Die beiden Bildhauer in der Ausstellung, Ulrich Wössner und Walter Dorsch, arbeiten beide mit dem Werkstoff Holz. Aber jeder der beiden bewerkstelligt das auf seine eigene ganz spezifische Art und Weise. Für Wössner steht das Material im Vordergrund von dessen vorgefundener Form und Energie er sich inspirieren lässt, sodass aus den jeweiligen Fundstücken, den „objects trouvés“, eine völlig eigenständige Welt entsteht. Anders Walter Dorsch, der das Holz seiner künstlerischen Idee gemäß bearbeitet und ihm dadurch eine sinntragende Form verleiht, wie zum Beispiel in seiner Skulptur „Don Quijoté“.

Christine Stettner führt uns bei unserem Gang durch die Ausstellung wieder zur Malerei zurück. Sie schafft sehr weitläufige Bildräume, in denen ihre Figuren zu schweben scheinen. Diese Wirkung erreicht sie durch eine feine Lasurtechnik, die sie immer weiter verfeinert hat. Bei dem Bild mit dem Titel „Die unbenannte Erde“ fließen die unterschiedlichsten Gefühle und Stimmungen mit ein und werden für den Betrachter auf eine sehr persönliche Weise nacherlebbar.

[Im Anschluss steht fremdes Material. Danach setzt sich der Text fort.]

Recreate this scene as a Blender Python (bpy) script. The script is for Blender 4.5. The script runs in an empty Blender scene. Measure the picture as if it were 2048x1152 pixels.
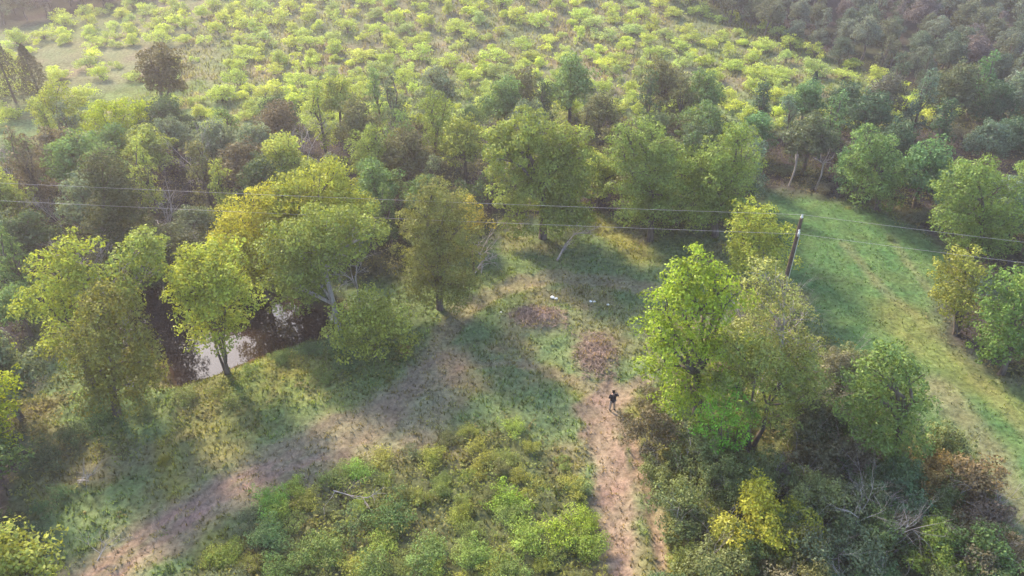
import bpy, math, random
import numpy as np
from mathutils import Vector
R = math.radians
C = bpy.context.scene.collection
S = bpy.context.scene

# ---------------------------------------------------------------- camera, light, exposure
CAMH, PITCH, FPX = 32.0, R(35), 1462.0
cam = bpy.data.objects.new('camera', bpy.data.cameras.new('camera')); C.objects.link(cam)
cam.location = (0, 0, CAMH); cam.rotation_euler = (R(90) - PITCH, 0, 0)
cam.data.sensor_width = 36; cam.data.lens = 36 * FPX / 2048
cam.data.clip_start = .5; cam.data.clip_end = 5000
S.camera = cam
SUN_AZ, SUN_EL = R(-37), R(37)            # azimuth from the view direction (+Y), negative = left
W = bpy.data.worlds.new('World'); S.world = W; W.use_nodes = True
nt = W.node_tree; bg = nt.nodes['Background']
sky = nt.nodes.new('ShaderNodeTexSky'); sky.sky_type = 'NISHITA'; sky.sun_disc = False
sky.sun_elevation = SUN_EL; sky.sun_rotation = SUN_AZ
sky.dust_density = 1
nt.links.new(sky.outputs[0], bg.inputs[0]); bg.inputs[1].default_value = 0.15
sun = bpy.data.objects.new('sun', bpy.data.lights.new('sun', 'SUN')); C.objects.link(sun)
sun.data.energy = 3.0; sun.data.angle = R(8); sun.data.color = (1.0, .83, .58)
sdir = Vector((math.sin(SUN_AZ) * math.cos(SUN_EL), math.cos(SUN_AZ) * math.cos(SUN_EL), math.sin(SUN_EL)))
sun.rotation_euler = sdir.to_track_quat('Z', 'Y').to_euler()
S.view_settings.view_transform = 'Standard'; S.view_settings.look = 'None'
S.view_settings.exposure = 1.95; S.view_settings.gamma = 1
S.render.engine = 'CYCLES'
cy = S.cycles; cy.use_denoising = True; cy.max_bounces = 5; cy.diffuse_bounces = 2; cy.transmission_bounces = 3
cy.glossy_bounces = 2; cy.transparent_max_bounces = 4; cy.volume_bounces = 0; cy.use_adaptive_sampling = True
cy.adaptive_threshold = .02
HAZE_DENSITY = 0.00075

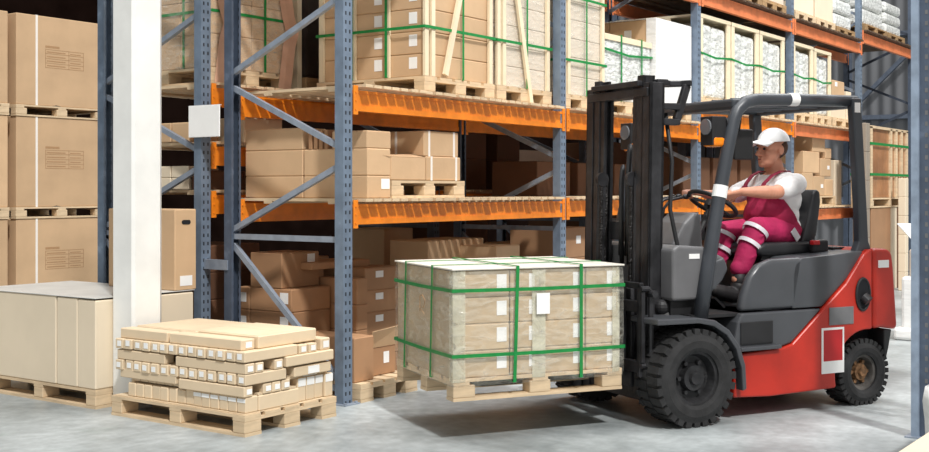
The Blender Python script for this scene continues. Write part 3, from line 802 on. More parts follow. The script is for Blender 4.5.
pallet('pallet under the lone carton at end of middle deck', (10.15,.05,LC2), .95, 1.0, .13)
carton('tan carton with label alone on middle deck by fifth frame', (10.2,.08,LC2+.43), (.52,.5,.22), 'card', tags=[('f',.16,.17,.10,.06)])
carton('tan carton base under the lone carton on middle deck', (10.18,.08,LC2+.132), (.60,.5,.295), 'card_cream')
carton('cream carton at far end of middle deck', (10.82,.08,LC2+.132), (.22,.5,.40), 'card_cream')
# middle deck, third bay pallets seen through the cab come from the crates above; lower deck goods by the rear post
LB3 = 1.17+.039
pallet('pallet with tan cartons on lower deck behind the driver', (9.0,.05,LB3), 1.25, 1.0, .13)
for j, (x, z, w_, h) in enumerate(((9.02,0,.40,.30),(9.44,0,.44,.26),(9.90,0,.33,.22),(9.05,.302,.62,.28),(9.72,.262,.42,.24),(9.92,.504,.24,.14),(9.40,.585,.50,.20))):
    carton(f'tan carton on lower deck pallet behind driver, {["bottom left","bottom middle","bottom right","upper left","upper right","small top right","topmost"][j]}', (x,.08,LB3+.132+z), (w_,.6,h), 'card', tags=[('f',w_*.75,h*.5,.09,.05)] if j in (1,4) else (), group='cartons on lower deck behind driver')
carton('cream carton standing at far end of lower deck', (10.3,.08,LB3), (.30,.5,.62), 'card_cream')
rz = random.Random(9)
for j in range(6):
    carton(f'torn tan carton in floor heap seen past the seat, {ORD[j]} from left', (8.62+j*.38,.12+rz.uniform(0,.2),0), (.34,.4,.52+rz.uniform(0,.38)), 'card', rotz=rz.uniform(-.12,.12), group='floor heap past the seat')
# second/third bay lower deck
for i in range(3):  # tall dark blocks added as backdrop for the dark gap above the cartons
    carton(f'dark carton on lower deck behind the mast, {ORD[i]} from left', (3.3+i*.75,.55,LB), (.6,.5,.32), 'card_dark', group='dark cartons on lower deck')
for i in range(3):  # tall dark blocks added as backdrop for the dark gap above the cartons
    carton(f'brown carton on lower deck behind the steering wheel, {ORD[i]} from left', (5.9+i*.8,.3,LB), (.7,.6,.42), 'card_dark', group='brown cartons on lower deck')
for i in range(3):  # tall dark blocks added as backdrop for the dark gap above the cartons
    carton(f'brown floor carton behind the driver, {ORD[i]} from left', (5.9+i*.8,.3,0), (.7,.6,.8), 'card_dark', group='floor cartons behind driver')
# top deck
LD = 3.52+.039
for i, (x, w_) in enumerate(((5.85,.8),(6.70,.8),(7.52,.78))):
    pallet(f'weathered pallet on top deck of third bay, {ORD[i]} from left', (x,.03,LD), w_, 1.0, .13, m='wood_old')
    carton(f'cream wrapped load on top deck of third bay, {ORD[i]} from left', (x+.02,.06,LD+.132), (w_-.04,.9,.9), 'card_pale', group='loads on top deck of third bay')
for i, (x, w_) in enumerate(((8.62,.78),(9.44,.74))):
    pallet(f'pallet on top deck of fourth bay, {ORD[i]} from left', (x,.03,LD), w_, 1.0, .13)
    carton(f'white wrapped load on top deck of fourth bay, {ORD[i]} from left', (x+.02,.06,LD+.132), (w_-.04,.9,.95), 'card_cream', group='loads on top deck of fourth bay')
pallet('weathered pallet on top deck by fifth frame', (10.26,.03,LD), .80, 1.0, .11, m='wood_old')
def soft_bundle(x, z, L, W, H, label):
    t = thing('wrapped_bundle', label, 'bundle', (x,.08,z), 0, 'film-wrapped bundles on top deck')
    n = 3
    for k in range(n):
        b = MB(); b.mm((0,0,k*H/n),(L,W,(k+1)*H/n-.01)); obj('wrapped_layer', b, 'foil', t, bevel=.05, seg=3)
soft_bundle(10.3,LD+.112,.75,.85,.62,'grey film-wrapped bundle on top deck beside fifth frame')
LE = 3.69+.039
pallet('weathered pallet under right bundle on highest deck', (11.55,.03,LE), 1.1, 1.0, .12, m='wood_old')
pallet('weathered pallet at far right of highest deck', (12.75,.03,LE), .9, 1.0, .12, m='wood_old')
soft_bundle(11.55,LE+.122,1.05,.85,.75,'large crumpled film bundle on highest deck')
soft_bundle(12.75,LE+.122,.85,.85,.5,'low crumpled film bundle at far right of highest deck')

# ------------------------------------------------------------------ goods at the far right
cx, cy, cl, cwd = 10.34, -.40, 1.86, .27
pallet('pallet under tall banded crate at far right', (cx,cy,1.175), cl, cwd, .135)
ct = thing('tall_crate', 'tall brown film-wrapped crate with green bands at far right', 'crate', (cx,cy,1.312))
b = MB(); b.mm((.04,.03,0),(cl-.06,cwd-.03,.95)); obj('film_body', b, mat('brown_film', rgb(176,124,84), .3, noise=.14, nscale=4, bump=.7, bscale=5, vary=0), ct, bevel=.01)
for x in (0,.95,1.22,1.50,1.775):
    b = MB(); b.mm((x,0,0),(x+.085,.03,.97)); obj('post', b, 'wood', ct)
for y in (.03,cwd-.06):
    b = MB(); b.mm((0,y,0),(.04,y+.06,.97)); obj('post', b, 'wood', ct)
b = MB(); b.mm((0,0,.95),(cl,cwd,.985)); obj('lid_board', b, 'wood', ct)
for k, z in enumerate((.32,.74)): strap_h(f'{["lower","upper"][k]} green band round tall crate at far right', (cx,cy,1.312), 0, cl, cwd, z, w=.035)
carton('grey brown carton stack base under tall crate', (cx+.06,cy+.01,0), (.92,.25,1.17), 'card_brown')
carton('pale narrow carton beside the stack base under tall crate', (cx+1.0,cy+.01,0), (.30,.25,1.17), 'card_cream')
carton('dark carton base under right end of tall crate', (cx+1.32,cy+.01,0), (.52,.25,1.17), 'card_dark')
stack(10.13,-.40,(.17,.12,.385),0,6,'grey carton, {} of tall pile behind the rear cab post','card_grey', group='tall pile behind rear cab post')
stack(11.22,-.62,(.16,.10,.262),0,6,'cream carton, {} of narrow pile at far right','card_cream', group='narrow pile at far right')
# white load standing in the aisle behind the truck
t = thing('wrapped_load', 'white sheeted bundle on the floor behind the forklift', 'load', (5.62,-2.42,0), 0)
b = MB(); b.mm((-.05,-.02,0),(.42,.42,.12)); b.mm((0,0,.1),(.36,.36,.60)); obj('film_body', b, 'whitewrap', t, bevel=.03)
b = MB(); b.mm((.05,.05,.60),(.30,.30,.86)); obj('inner_core', b, 'card_pale', t, bevel=.02)
b = MB(); b.quad([(.0,.40,1.10),(.30,.10,1.10),(.30,.0,.80),(.12,.16,.80)]); thicken(b.bm, .012); obj('leaning_sheet', b, 'white', t)
pallet('pallet on opposite rack beam at right edge', (1.32,-4.42,2.442), 1.2, 1.0, .13)
b = MB(); b.mm((1.33,-4.41,2.574),(2.5,-3.43,3.5)); tag(obj('wrapped_load', b, 'drum', bevel=.03), 'dark block added on opposite rack to darken the right edge', 'load')  # block added to darken the strip beside the near upright
# cream carton and white bag at the lower right corner
carton('cream carton top at lower right corner, close to camera', (-1.9,-4.75,0), (1.7,.82,.45), 'card_cream')
t = thing('film_bag', 'white crumpled film bag beside the right rack upright', 'bag', (.28,-4.25,0))
b = MB(); b.mm((0,0,0),(.55,.63,.43)); bmesh.ops.subdivide_edges(b.bm, edges=b.bm.edges[:], cuts=4, use_grid_fill=True)
for v in b.bm.verts: 
    k = v.co.z/.43; v.co += Vector((rz.uniform(-.02,.02), rz.uniform(-.02,.02), rz.uniform(-.03,.02) if k > .5 else 0)); 
    if v.co.z < .01: v.co.z = 0
obj('bag_body', b, 'whitewrap', t, smooth=True)
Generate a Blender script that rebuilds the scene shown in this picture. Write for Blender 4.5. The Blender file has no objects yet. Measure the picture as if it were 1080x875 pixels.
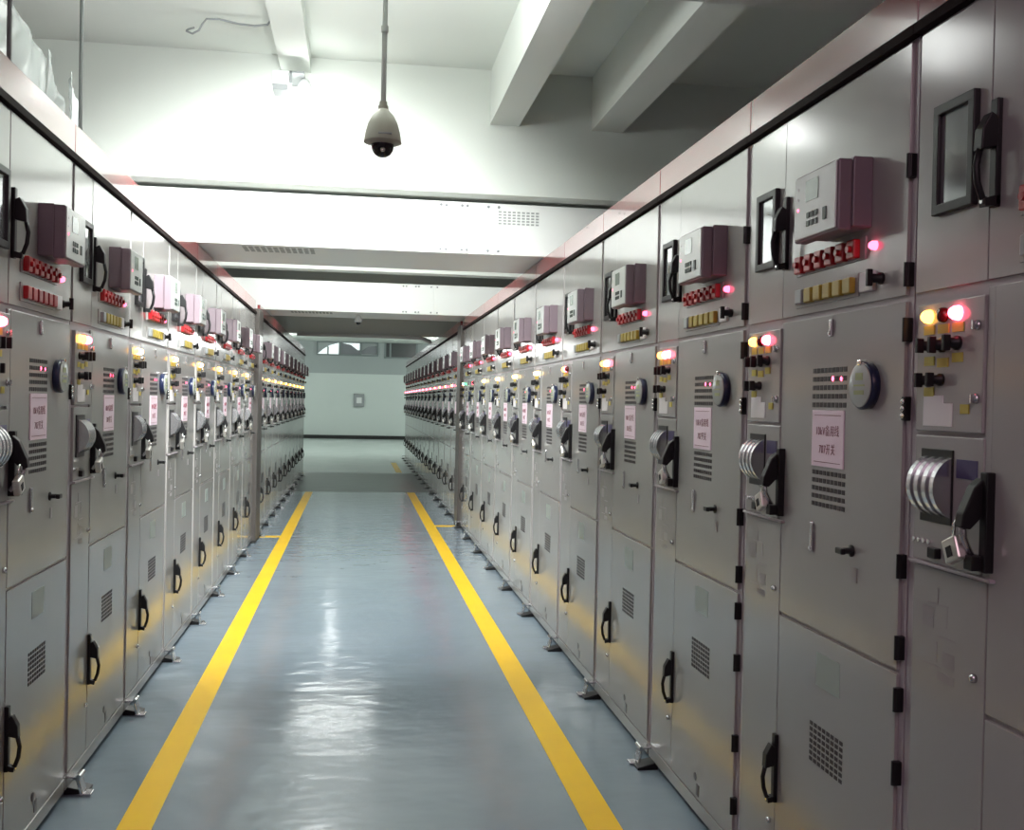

Am Ende dieser Ausstellung steht hier eine Arbeit mit dem Titel „Blick ins Tal“, wozu uns Mike Braun einlädt. Die Situation, die der Künstler in seinen Bildern erzeugt, erinnert an die Grundstimmung in Caspar David Friedrichs Werk: „Wanderer über dem Nebelmeer“ (Kunsthalle Hamburg). Mike Braun interpretiert die Stimmung hier zeitgemäß, vereinfacht, vergröbert vielleicht, um Friedrichs Ausdruck in unserer Zeit zu übertragen. Ein zeitgenössischer „Wanderer über dem Nebelmeer“ vielleicht, der in unsere Welt gehört und nicht in die romantische seines künstlerischen Vorbilds, wo es den Rückzug in eine heile Natur möglicherweise noch gegeben hat.

Alle Künstler dieser ersten Jubiläumsausstellung in 2020 sind Künstler der Galerie Böhner, die entweder in den vergangenen Jahren auf Ausstellungen der Galerie in Mannheim präsentiert wurden und/oder auf internationalen Kunstmessen. Die Mannheimer Galerie legt also auch großen Wert darauf, die Entwicklung ihrer Künstler durch intensive Präsentationstätigkeit langfristig zu begleiten und damit zugleich deren Entwickung augenscheinlich zu machen.